Records with scene code:

---*---

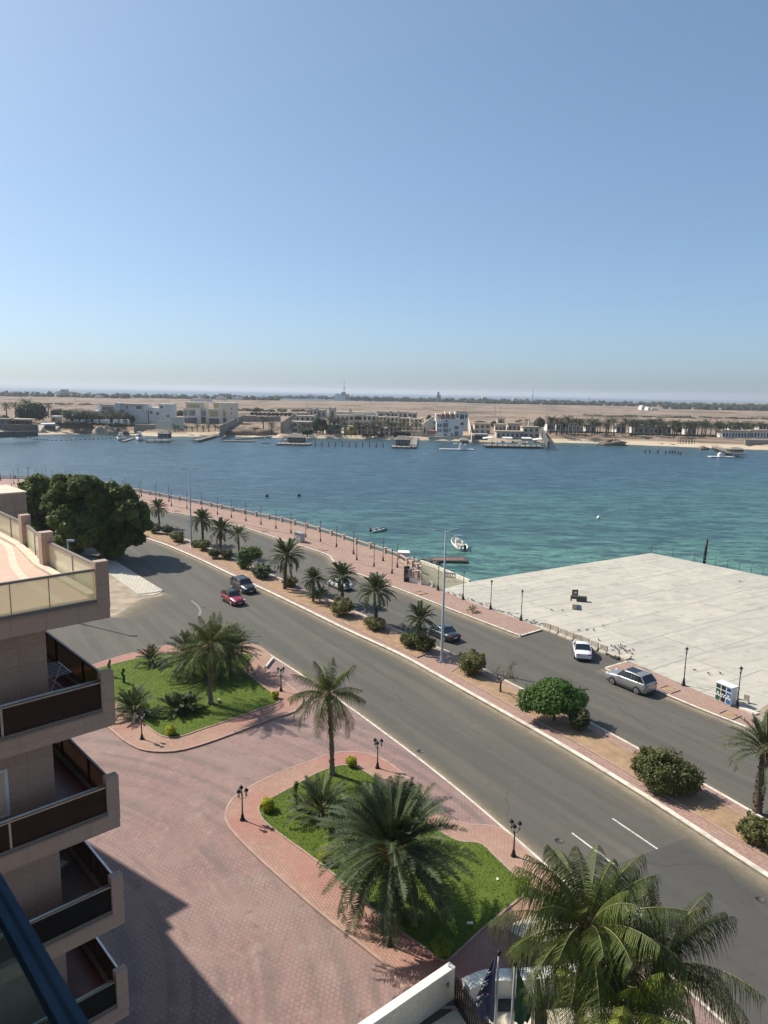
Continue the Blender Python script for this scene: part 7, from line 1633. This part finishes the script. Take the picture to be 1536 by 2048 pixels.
belt2('scrub between the beach villas and the desert', 1260, 1420, 690, 2.5, 'far_dark', 900, 11, 1.5); belt2('dark strip at the near edge of the desert', 1420, 1560, 640, 3.0, 'far_dark', 900, 12, 1.5); belt2('dark scrub behind the white villa', 340, 372, 700, 3.5, 'far_dark', 300, 13, 1.5)
for i, (x, D, s_) in enumerate([(x, 1750+g_.uniform(-60, 60), g_.uniform(1.0, 1.7)) for x in (22,28,33,42,66,85,88,103,112,116,128,176,180,210,288,292,296,330,345,352,390,396,400,404,408,412,455,470)]):
    X, Z = PP(x, yz(x, D), D); fp1.place((X, D, 3), i, s_, 'distant palm standing above the scrub belt near the sea', 'distant palms near the sea')
def fbld(label, x0, x1, D, h_, mat='villa_white', name='building', dep=20, extra=()):
    xm = (x0+x1)/2; y = yz(xm, D); X0 = PP(x0, y, D)[0]; X1 = PP(x1, y, D)[0]; r = empty(name, ((X0+X1)/2, D, 3), label, 'building'); mb = MB(); w_ = (X1-X0)/2; mb.box(-w_, w_, 0, dep, -1, h_*.7); mb.box(-w_*.7, w_*.2, 0, dep, h_*.7, h_); 
    mb.build('wall', mat, r, world=False); mb = MB(); n = max(2, int(w_/4))
    for k in range(n): x = -w_+2*w_*(k+.5)/n; mb.box(x-.8, x+.8, -.1, .2, h_*.25, h_*.5)
    mb.build('window_row', 'win_grey', r, world=False); mb = MB(); mb.box(-w_-.3, w_+.3, -.3, dep+.3, h_*.7, h_*.7+.4); mb.build('roof', 'roof_tan', r, world=False); return r
for x0, x1, D, h_, mt, lab in ((118,140,1820,19,'villa_stone','ruined-looking brown block above the left scrub belt'),(190,200,1700,7,'villa_white','small white building in the left scrub'),(250,262,1850,7,'villa_white','low white building left of the cream villa in the distance'),(380,420,1500,7,'villa_white','white compound wall behind the cream villa'),(432,450,1750,9,'villa_white','small white mosque-like building on the horizon left'),(465,482,1800,9,'villa_white','white block on the horizon above the grey wall'),(430,480,2050,14,'villa_grey','long dark hangar on the left horizon'),
    (612,636,2500,14,'villa_white','low white building by the distant sea'),(668,690,2200,20,'villa_white','white building left of the tall mast'),(680,698,2250,25,'villa_grey','grey tower block at the foot of the tall mast'),(728,740,2300,12,'villa_white','small white building right of the tall mast'),(760,800,2300,12,'villa_stone','long tan building in the middle distance'),(800,826,2350,13,'villa_stone','second long tan building in the middle distance'),(835,850,2300,14,'villa_white','small white building left of the dark tower'),(874,881,2200,30,'dark_wall','dark square tower on the horizon'),(962,980,2400,17,'villa_white','white building above the right wood'),(1025,1040,2450,15,'villa_stone','tan building above the right wood'),(1283,1293,1450,9,'villa_white','small white ruin alone in the desert'),(1296,1301,1420,7,'villa_white','tiny white hut beside the desert ruin'),(1302,1316,1450,4,'villa_white','low white wall beside the desert ruin')):
    fbld(lab, x0, x1, D, h_, mt)
def mast(label, x, D, h_):
    X, _ = PP(x, yz(x, D), D); r = empty('radio_mast', (X, D, 3), label, 'mast'); mb = MB(); mb.tube([(0,0,-1),(0,0,h_)], [1.1,.5], 5); mb.tube([(0,0,h_*.55),(0,0,h_*.6)], [2.2,2.2], 6); mb.build('tower', 'wood_dark', r, world=False)
mast('tall thin radio mast on the middle horizon', 688, 2260, 62); mast('thin mast on the right horizon', 1065, 2300, 45); mast('tiny mast at the far right horizon', 1178, 2600, 24)
for i, (x, D) in enumerate(((152,900),(450,1000),(1001,850),(990,840),(613,1000),(930,900))):
    X, _ = PP(x, yz(x, D), D); mb = MB(); mb.tube([(X, D, 2), (X, D, 14)], .16, 4); mb.box(X-1, X+1, D-.1, D+.1, 13, 13.2); tag(mb.build('utility_pole', 'wood_dark', loc=(X, D, 3)), 'thin utility pole standing in the desert, %s in from the left' % ORD[sorted((152,450,613,930,990,1001)).index(x)], 'pole')
# ------------------------------------------------------------------ haze
mb = MB(); mb.box(-6000, 6000, -200, 24000, -6, 95)
hz = tag(mb.build('haze', []), 'thin pale sea haze softening the distance', 'haze', kind='stuff')
m = bpy.data.materials.new('haze_air'); m.use_nodes = True; t = m.node_tree; t.nodes.clear()
vp = nd(t, 'VolumePrincipled', {'Color': (.80, .86, .95), 'Density': 0.0001, 'Anisotropy': 0.2}); o_ = nd(t, 'OutputMaterial', {}); t.links.new(vp.outputs[0], o_.inputs['Volume']); hz.data.materials.append(m)
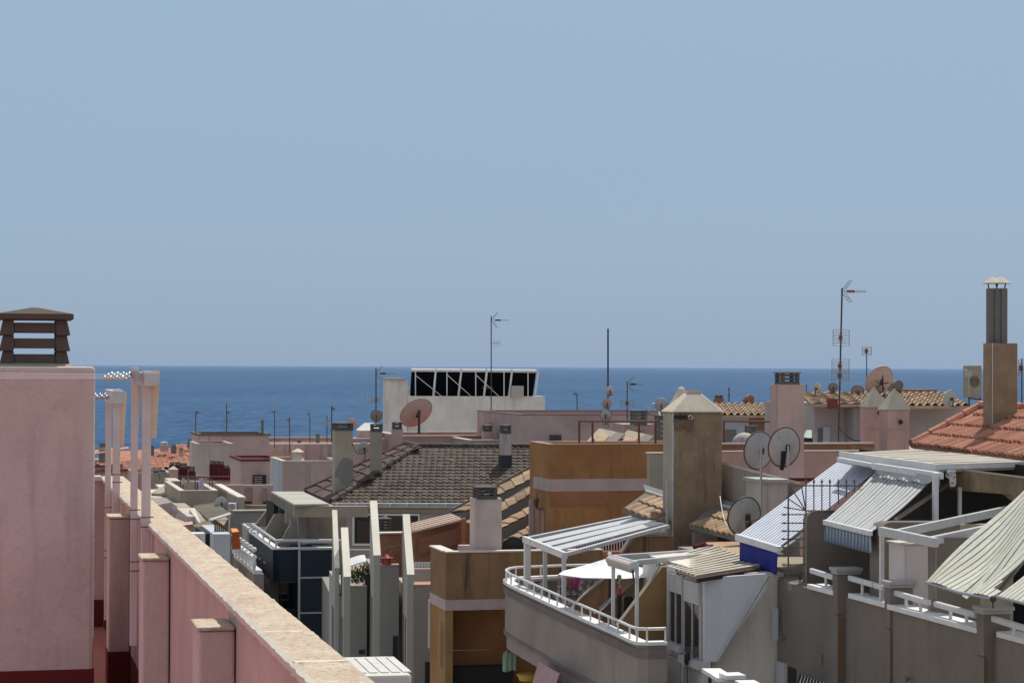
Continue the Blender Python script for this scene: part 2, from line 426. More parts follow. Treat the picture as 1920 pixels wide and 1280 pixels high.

---*---

Please write out all of the material above without changing a word, and omit any pictures.

* **OUTPUT FOR THIS TASK**:
Continue the Blender Python script for this scene: part 7, from line 1633. This part finishes the script. Take the picture to be 1536 by 2048 pixels.
belt2('scrub between the beach villas and the desert', 1260, 1420, 690, 2.5, 'far_dark', 900, 11, 1.5); belt2('dark strip at the near edge of the desert', 1420, 1560, 640, 3.0, 'far_dark', 900, 12, 1.5); belt2('dark scrub behind the white villa', 340, 372, 700, 3.5, 'far_dark', 300, 13, 1.5)
for i, (x, D, s_) in enumerate([(x, 1750+g_.uniform(-60, 60), g_.uniform(1.0, 1.7)) for x in (22,28,33,42,66,85,88,103,112,116,128,176,180,210,288,292,296,330,345,352,390,396,400,404,408,412,455,470)]):
    X, Z = PP(x, yz(x, D), D); fp1.place((X, D, 3), i, s_, 'distant palm standing above the scrub belt near the sea', 'distant palms near the sea')
def fbld(label, x0, x1, D, h_, mat='villa_white', name='building', dep=20, extra=()):
    xm = (x0+x1)/2; y = yz(xm, D); X0 = PP(x0, y, D)[0]; X1 = PP(x1, y, D)[0]; r = empty(name, ((X0+X1)/2, D, 3), label, 'building'); mb = MB(); w_ = (X1-X0)/2; mb.box(-w_, w_, 0, dep, -1, h_*.7); mb.box(-w_*.7, w_*.2, 0, dep, h_*.7, h_); 
    mb.build('wall', mat, r, world=False); mb = MB(); n = max(2, int(w_/4))
    for k in range(n): x = -w_+2*w_*(k+.5)/n; mb.box(x-.8, x+.8, -.1, .2, h_*.25, h_*.5)
    mb.build('window_row', 'win_grey', r, world=False); mb = MB(); mb.box(-w_-.3, w_+.3, -.3, dep+.3, h_*.7, h_*.7+.4); mb.build('roof', 'roof_tan', r, world=False); return r
for x0, x1, D, h_, mt, lab in ((118,140,1820,19,'villa_stone','ruined-looking brown block above the left scrub belt'),(190,200,1700,7,'villa_white','small white building in the left scrub'),(250,262,1850,7,'villa_white','low white building left of the cream villa in the distance'),(380,420,1500,7,'villa_white','white compound wall behind the cream villa'),(432,450,1750,9,'villa_white','small white mosque-like building on the horizon left'),(465,482,1800,9,'villa_white','white block on the horizon above the grey wall'),(430,480,2050,14,'villa_grey','long dark hangar on the left horizon'),
    (612,636,2500,14,'villa_white','low white building by the distant sea'),(668,690,2200,20,'villa_white','white building left of the tall mast'),(680,698,2250,25,'villa_grey','grey tower block at the foot of the tall mast'),(728,740,2300,12,'villa_white','small white building right of the tall mast'),(760,800,2300,12,'villa_stone','long tan building in the middle distance'),(800,826,2350,13,'villa_stone','second long tan building in the middle distance'),(835,850,2300,14,'villa_white','small white building left of the dark tower'),(874,881,2200,30,'dark_wall','dark square tower on the horizon'),(962,980,2400,17,'villa_white','white building above the right wood'),(1025,1040,2450,15,'villa_stone','tan building above the right wood'),(1283,1293,1450,9,'villa_white','small white ruin alone in the desert'),(1296,1301,1420,7,'villa_white','tiny white hut beside the desert ruin'),(1302,1316,1450,4,'villa_white','low white wall beside the desert ruin')):
    fbld(lab, x0, x1, D, h_, mt)
def mast(label, x, D, h_):
    X, _ = PP(x, yz(x, D), D); r = empty('radio_mast', (X, D, 3), label, 'mast'); mb = MB(); mb.tube([(0,0,-1),(0,0,h_)], [1.1,.5], 5); mb.tube([(0,0,h_*.55),(0,0,h_*.6)], [2.2,2.2], 6); mb.build('tower', 'wood_dark', r, world=False)
mast('tall thin radio mast on the middle horizon', 688, 2260, 62); mast('thin mast on the right horizon', 1065, 2300, 45); mast('tiny mast at the far right horizon', 1178, 2600, 24)
for i, (x, D) in enumerate(((152,900),(450,1000),(1001,850),(990,840),(613,1000),(930,900))):
    X, _ = PP(x, yz(x, D), D); mb = MB(); mb.tube([(X, D, 2), (X, D, 14)], .16, 4); mb.box(X-1, X+1, D-.1, D+.1, 13, 13.2); tag(mb.build('utility_pole', 'wood_dark', loc=(X, D, 3)), 'thin utility pole standing in the desert, %s in from the left' % ORD[sorted((152,450,613,930,990,1001)).index(x)], 'pole')
# ------------------------------------------------------------------ haze
mb = MB(); mb.box(-6000, 6000, -200, 24000, -6, 95)
hz = tag(mb.build('haze', []), 'thin pale sea haze softening the distance', 'haze', kind='stuff')
m = bpy.data.materials.new('haze_air'); m.use_nodes = True; t = m.node_tree; t.nodes.clear()
vp = nd(t, 'VolumePrincipled', {'Color': (.80, .86, .95), 'Density': 0.0001, 'Anisotropy': 0.2}); o_ = nd(t, 'OutputMaterial', {}); t.links.new(vp.outputs[0], o_.inputs['Volume']); hz.data.materials.append(m)
Continue the Blender Python script for this scene: part 2, from line 426. More parts follow. Treat the picture as 1920 pixels wide and 1280 pixels high.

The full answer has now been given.